◆ **PROBLEM STATEMENT**:
Look below. Copy each line that has "script" in it.

* Start *

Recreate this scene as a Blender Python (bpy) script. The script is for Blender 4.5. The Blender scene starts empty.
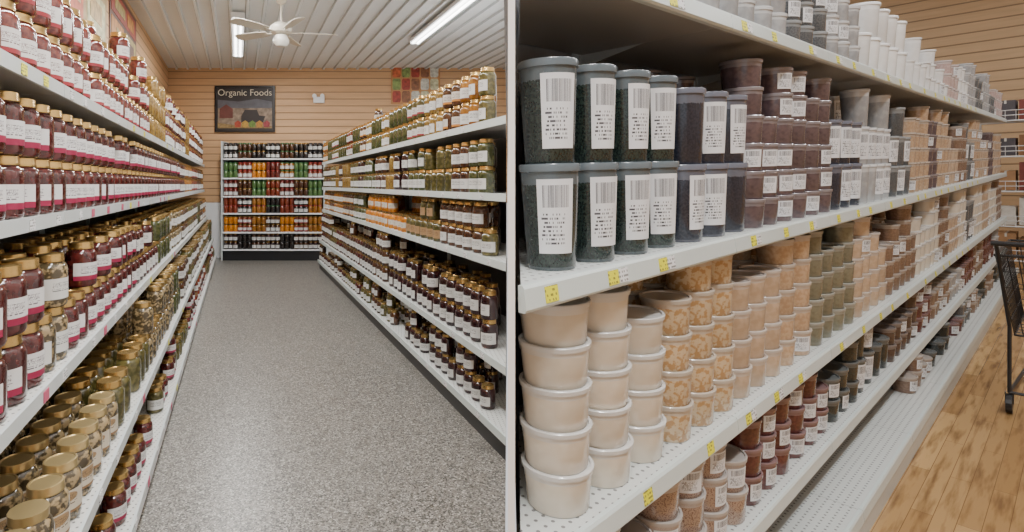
import bpy, math, random
import numpy as np
from mathutils import Matrix, Vector
random.seed(7)
COL = bpy.context.scene.collection
KX = -0.2893          # drift of the jar aisle per metre of depth
EYE = 1.5
CEIL = 3.86
# ------------------------------------------------------------------ helpers
def link(o): COL.objects.link(o); return o
def top(o, label, cat, group=None, kind=None):
    o["label"] = label; o["category"] = cat
    if group: o["group"] = group
    if kind: o["kind"] = kind
    return o
def struct(o, label=None, cat=None):
    o["kind"] = "structure"
    if label: o["label"] = label
    if cat: o["category"] = cat
    return o
def empty(name, M=None):
    e = bpy.data.objects.new(name, None); e.empty_display_size = 0.1
    if M is not None: e.matrix_world = M
    return link(e)
def mk(name, v, f, mats, mi=None, uv=None, parent=None, M=None, smooth=False, ang=35):
    me = bpy.data.meshes.new(name)
    me.from_pydata([tuple(p) for p in v], [], f)
    for m in mats: me.materials.append(m)
    if mi is not None: me.polygons.foreach_set('material_index', np.array(mi, dtype=np.int32))
    if uv is not None:
        l = me.uv_layers.new(name='UVMap'); l.data.foreach_set('uv', np.array(uv, dtype=np.float32).ravel())
    if smooth:
        me.polygons.foreach_set('use_smooth', np.ones(len(f), dtype=bool))
        try: me.set_sharp_from_angle(angle=math.radians(ang))
        except Exception: pass
    me.update()
    o = bpy.data.objects.new(name, me); link(o)
    if parent is not None: o.parent = parent
    elif M is not None: o.matrix_world = M
    return o
class Geo:
    def __init__(s): s.v=[]; s.f=[]
    def add(s, v, f):
        b=len(s.v); s.v += [tuple(p) for p in v]; s.f += [tuple(i+b for i in q) for q in f]; return s
    def box(s, x0,x1,y0,y1,z0,z1):
        v=[(x0,y0,z0),(x1,y0,z0),(x1,y1,z0),(x0,y1,z0),(x0,y0,z1),(x1,y0,z1),(x1,y1,z1),(x0,y1,z1)]
        return s.add(v,[(3,2,1,0),(4,5,6,7),(0,1,5,4),(1,2,6,5),(2,3,7,6),(3,0,4,7)])
    def prism(s, poly, z0, z1):
        n=len(poly)
        if n<3: return s
        v=[(p[0],p[1],z0) for p in poly]+[(p[0],p[1],z1) for p in poly]
        f=[tuple(range(n-1,-1,-1)), tuple(range(n,2*n))]+[(i,(i+1)%n,n+(i+1)%n,n+i) for i in range(n)]
        return s.add(v,f)
    def tube(s, p, q, r, seg=8, r2=None):
        p=Vector(p); q=Vector(q); d=(q-p).normalized()
        a=d.orthogonal().normalized(); b=d.cross(a); r2=r if r2 is None else r2
        v=[p+(a*math.cos(2*math.pi*i/seg)+b*math.sin(2*math.pi*i/seg))*r for i in range(seg)]
        v+=[q+(a*math.cos(2*math.pi*i/seg)+b*math.sin(2*math.pi*i/seg))*r2 for i in range(seg)]
        f=[(i,(i+1)%seg,seg+(i+1)%seg,seg+i) for i in range(seg)]+[tuple(range(seg-1,-1,-1)),tuple(range(seg,2*seg))]
        return s.add(v,f)
    def lathe(s, prof, seg=24, c=(0,0,0)):
        v,f,_=lathe(prof,seg); return s.add([(x+c[0],y+c[1],z+c[2]) for x,y,z in v],f)
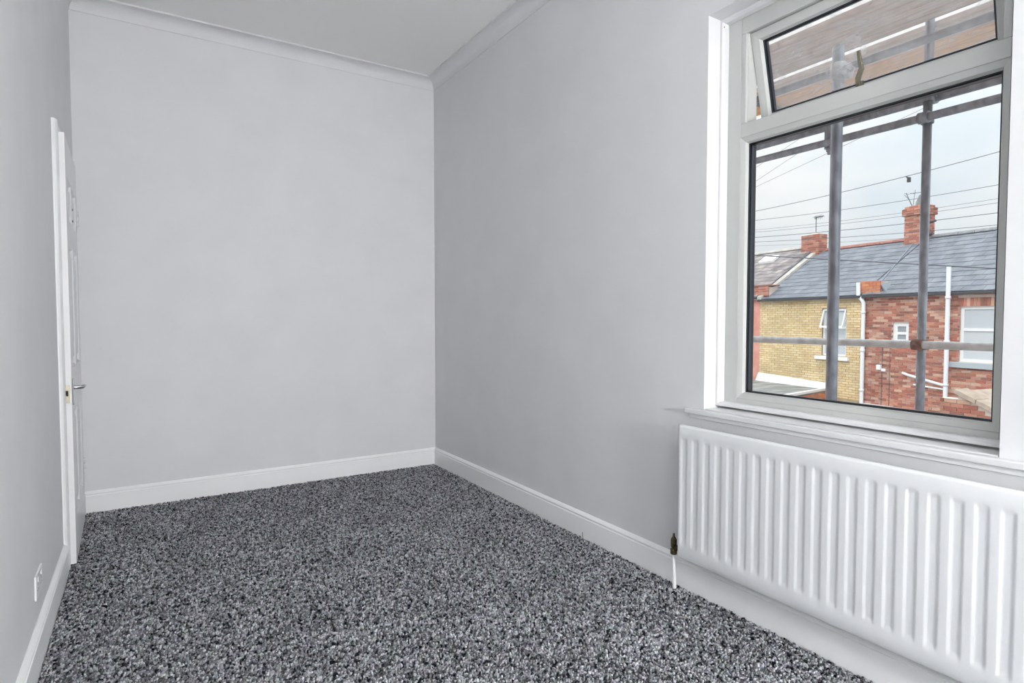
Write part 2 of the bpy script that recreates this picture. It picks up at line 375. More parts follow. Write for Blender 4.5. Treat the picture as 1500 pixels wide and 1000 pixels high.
fr.box(GX+.012, GX+.07, y0-.026, y0, 2.018, 2.388).box(GX+.012, GX+.07, y1, y1+.026, 2.018, 2.388)
fr.box(GX, GX+.014, y0-.026, y0-.004, 2.018, 2.388).box(GX, GX+.014, y1+.004, y1+.026, 2.018, 2.388)
fr.build('window_frame', 'upvc', bevel=.0025)
WMB().ring(y0, y1, .887, 1.935, [(0, GX+.022), (.006, GX+.008), (.0255, GX+.001), (.0255, GX+.03), (0, GX+.03)]).build('glazing_bead', 'upvc')
WMB().ring(y0, y1, .887, 1.935, [(0, GX+.0225), (-.003, GX+.0225), (-.003, GX+.028), (0, GX+.028)]).build('gasket', 'gasket')
WMB().box(GX+.028, GX+.032, y0-.004, y1+.004, .883, 1.939).box(GX+.048, GX+.052, y0-.004, y1+.004, .883, 1.939).build('pane', 'glass')
WMB().ring(y0, y1, .887, 1.935, [(-.006, GX+.033), (.004, GX+.033), (.004, GX+.047), (-.006, GX+.047)]).build('spacer_bar', 'spacer')
WMB().ring(y0, y1, .887, 1.935, [(-.001, GX+.053), (.03, GX+.053), (.03, GX+.07), (-.001, GX+.07)]).build('outer_rebate', 'gasket')
# open sash, hinged along its top edge
TILT = math.radians(13.5)
hz, hx = 2.384, GX+.018
sash = empty('sash', (hx-GX, 0, hz-WZ0)); sash.parent = win; sash.rotation_euler = (0, -TILT, 0)
sy0, sy1 = y0+.006+3.27, y1-.003+3.27
H = .372
sm_ = MB().ring(sy0+.040, sy1-.040, -H+.040, -.040, [(0, .016), (.008, .003), (.028, 0), (.040, 0), (.040, .055), (0, .055)])
sm_.build('sash_frame', 'upvc', sash)
MB().ring(sy0+.040, sy1-.040, -H+.040, -.040, [(0, .0165), (-.004, .0165), (-.004, .024), (0, .024)]).build('gasket', 'gasket', sash)
MB().ring(sy0+.040, sy1-.040, -H+.040, -.040, [(-.008, .026), (.003, .026), (.003, .042), (-.008, .042)]).build('spacer_bar', 'spacer', sash)
MB().box(.0235, .0265, sy0+.037, sy1-.037, -H+.037, -.037).build('sash_pane', 'glass', sash)
MB().box(.042, .045, sy0+.037, sy1-.037, -H+.037, -.037).build('sash_pane', 'glass_dirty', sash)
hy = 3.27 - 3.275
tag(MB().box(-.016, 0, hy-.011, hy+.011, -H+.004, -H+.048).prism([(hy+.006, -H+.030), (hy-.008, -H+.030), (hy-.010, -H+.052), (hy-.026, -H+.082), (hy-.020, -H+.150), (hy-.008, -H+.150), (hy-.010, -H+.090), (hy+.006, -H+.060)], (-.030, 0, 0), (.010, 0, 0), (0, 1, 0), (0, 0, 1)).box(-.030, -.012, hy-.007, hy+.007, -H+.028, -H+.044).build('handle', 'handle_bronze', sash, bevel=.002), 'dull bronze cranked handle')
# beads around the frame in the reveal, and the inner board
rv = MB()
rv.ring(WY0+.001, WY1-.001, WZ0+.014, WZ1-.001, [(0, GX-.036), (-.010, GX-.036), (-.017, GX-.026), (-.018, GX-.001), (0, GX-.001)])
S(rv.build('trim_3', 'board_white'))
bd = MB()
bd.box(-.028, 0, -4.05, -2.668, .786, .808).box(0, GX-.001, WY0+.001, WY1-.001, .798, .8085+.004)
bdo = S(bd.build('trim_4', 'board_white', bevel=.004)); 
sm = MB().box(-.008, 0, -4.04, -2.678, .766, .786); S(sm.build('trim_5', 'gloss_white', bevel=.003))
# small white curtain-rail peg in the reveal's top corner
pg = tag(empty('curtain_peg', (.090, -2.752, 2.440)), 'small white curtain wire peg screwed in the window reveal\'s top corner', 'peg')
MB().lathe((0, 0, 0), [(0, 0), (.009, 0), (.009, -.022), (.007, -.026), (0, -.026)], 14, 'y').build('peg', 'plastic_white', pg)
MB().lathe((-.0095, -.014, 0), [(0, -.001), (.004, -.001), (.004, .002)], 10, 'x').build('screw_head', 'rusty', pg)

# ================================================================ door, ajar by a degree or two
HY, EY = -.170, -.945
hd = empty('door_1', (XL-.012, HY, 0)); tag(hd, 'white six panel door standing slightly ajar beside the back corner', 'door', kind='structure')
hd.rotation_euler = (0, 0, math.radians(1.35))
DW, DH, DT = .770, 2.080, .036
dx = -.0 
def door_leaf():
    """leaf with recessed, fielded panels on the room side; local x out of the wall, local -y towards the latch"""
    m = MB()
    cols = [(-.105, -.345), (-.425, -.665)]; rows = [(.235, .735), (.960, 1.560), (1.690, 1.890)]
    m.box(0, .024, -DW, 0, .012, DH)
    ys = [0, -.105, -.345, -.425, -.665, -DW]; zs = [.012, .235, .735, .960, 1.560, 1.690, 1.890, DH]
    for i in range(5):
        for j in range(7):
            if i in (1, 3) and j in (1, 3, 5): continue
            m.box(.024, DT, ys[i+1], ys[i], zs[j], zs[j+1])
    return m, cols, rows
lf, cols, rows = door_leaf()
lf.build('door_leaf', 'door_paint', hd)
for (ya, yb) in cols:
    for (za, zb) in rows:
        m = MB(); q = []
        for ins, x in ((0, DT), (.010, .026), (.030, .026), (.050, .034)):
            q += [(x, ya-ins, za+ins), (x, yb+ins, za+ins), (x, yb+ins, zb-ins), (x, ya-ins, zb-ins)]
        fs = [(r*4+i, r*4+(i+1) % 4, r*4+4+(i+1) % 4, r*4+4+i) for r in range(3) for i in range(4)] + [(12, 13, 14, 15)]
        m.add(q, fs); m.build('door_panel', 'door_paint', hd)
hz0 = .835
lv = MB().box(DT, DT+.007, -DW+.035, -DW+.072, hz0-.055, hz0+.075)
pl = lv.build('handle_plate', 'chrome', hd, bevel=.004)
MB().path([(DT+.006, -DW+.054, hz0+.030), (DT+.034, -DW+.054, hz0+.030), (DT+.041, -DW+.060, hz0+.030), (DT+.043, -DW+.100, hz0+.030), (DT+.043, -DW+.155, hz0+.026)], .009).build('lever', 'chrome', pl)
lp = MB().box(.005, .029, -DW-.002, -DW, hz0-.040, hz0+.045).build('latch_plate', 'brass_plate', hd)
MB().prism([(.011, 0), (.023, 0), (.023, -.010), (.011, -.002)], (0, -DW-.001, hz0-.006), (0, 0, .026), (1, 0, 0), (0, 1, 0)).build('latch_bolt', 'old_brass', lp)
for zz in (.33, 1.78):
    h = MB()
    for i in range(3): h.tube((DT+.004, .004, zz-.045+i*.031), (DT+.004, .004, zz-.045+i*.031+.028), .005, 10)
    h.build('hinge', 'door_paint', hd)
for zz in (1.775, 1.715): MB().lathe((DT+.0005, -.385, zz), [(0, 0), (.006, 0), (.006, .003), (0, .003)], 10, 'x').build('screw_hole', 'dark_hole', hd)
# dark landing behind the door and its casing
S(MB().box(XL-.36, XL-.2, -1.1, 0, -.05, 2.3).build('wall_landing', 'wall_paint'))
cas = MB()
prof = [(0, 0), (.020, 0), (.020, .030), (.014, .050), (.006, .058), (0, .058)]
cas.prism(prof, (XL, -.945, 0), (0, 0, 2.125), (1, 0, 0), (0, -1, 0))
cas.prism([(u, v*.7) for u, v in prof], (XL, -.945, 2.086), (0, .78, 0), (1, 0, 0), (0, 0, 1))
cas.prism(prof, (XL, -.160, 0), (0, 0, 2.125), (1, 0, 0), (0, 1, 0))
cas.box(XL-.2, XL-.003, -.950, -.944, 0, 2.09)
S(cas.build('trim_6', 'gloss_white'))

# ================================================================ radiator
RX, RY1, RY0, RZ0, RZ1 = -.100, -2.700, -4.120, .165, .745
rad = tag(empty('radiator', (-.06, (RY0+RY1)/2, RZ0)), 'long white fluted panel radiator under the window board', 'radiator')
bx, by, bz = -.06, (RY0+RY1)/2, RZ0
P = .0584
def flute_depth(y, z):
    ph = ((RY1 - .033 - y) / P + .5) % 1.0 - .5
    if y > RY1 - .018 or y < RY0 + .018: return 0
    zt, zb = RZ1 - .052, RZ0 + .060
    w = max(0, min(1, (.31 - abs(ph)) / .15)); w = w*w*(3-2*w)
    v = max(0, min(1, (zt - z) / .016, 1)) * max(0, min(1, (z - zb) / .020))
    return .0032 * w * v
ys = []
y = RY1
while y > RY0: ys.append(y); y -= P/14
ys.append(RY0)
zs = [RZ0, RZ0+.004, RZ0+.008, RZ0+.05, RZ0+.060, RZ0+.065, RZ0+.070, RZ0+.075, RZ0+.080, RZ0+.085, RZ1-.072, RZ1-.068, RZ1-.064, RZ1-.060, RZ1-.056, RZ1-.052, RZ1-.045, RZ1-.010, RZ1-.004, RZ1]
g = MB(); nz = len(zs); vs_ = []
for y in ys:
    for j, z in enumerate(zs):
        e = {0: .008, 1: .003, nz-2: .003, nz-1: .009}.get(j, 0)
        if y == ys[0] or y == ys[-1]: e = max(e, .006)
        vs_.append((RX + e + flute_depth(y, z), y, z))
g.add(vs_, [(i*nz+j, (i+1)*nz+j, (i+1)*nz+j+1, i*nz+j+1) for i in range(len(ys)-1) for j in range(nz-1)], True)
g.box(RX+.012, RX+.020, RY0+.001, RY1-.001, RZ0, RZ1)
def rb(mb, name, mat, parent=rad, bevel=0):
    mb.v = [(a-bx, b-by, c-bz) for a, b, c in mb.v]; return mb.build(name, mat, parent, bevel)
rb(g, 'front_panel', 'radiator_enamel')
cv = MB()
for i in range(60):
    yy = RY1 - .03 - i * .0229; cv.box(RX+.020, -.045, yy-.0008, yy+.0008, RZ0+.05, RZ1-.05)
tag(rb(cv, 'convector_fin', 'radiator_enamel'), kind='stuff')
for yy in (-2.86, -3.95): rb(MB().box(-.045, -.0005, yy-.015, yy+.015, RZ0+.08, RZ1-.08), 'wall_bracket', 'radiator_enamel')
# valve and feed pipe beside it
vy = -2.655; vxx = -.070
rv_ = tag(empty('radiator_valve', (vxx, vy, 0)), 'tarnished brass lockshield valve on a white pipe at the radiator\'s end', 'valve')
MB().path([(0.012, .004, 0), (.008, .003, .06), (0, 0, .13), (0, 0, .165)], .0078, 12).build('feed_pipe', 'gloss_white', rv_)
MB().lathe((0, 0, 0), [(.012, .158), (.0145, .160), (.0145, .182), (.010, .184), (.010, .188), (.0135, .192), (.0135, .222), (.009, .232), (.0055, .236), (.0045, .250), (0, .251)], 12).build('valve_body', 'old_brass', rv_)
MB().tube((0, 0, .196), (-.010, -.047, .196), .008, 12).tube((-.006, -.020, .196), (-.009, -.040, .196), .0125, 6).build('valve_tail', 'old_brass', rv_)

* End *

◆ **THE ANSWER**:
Recreate this scene as a Blender Python (bpy) script. The script is for Blender 4.5. The Blender scene starts empty.
Write part 2 of the bpy script that recreates this picture. It picks up at line 375. More parts follow. Write for Blender 4.5. Treat the picture as 1500 pixels wide and 1000 pixels high.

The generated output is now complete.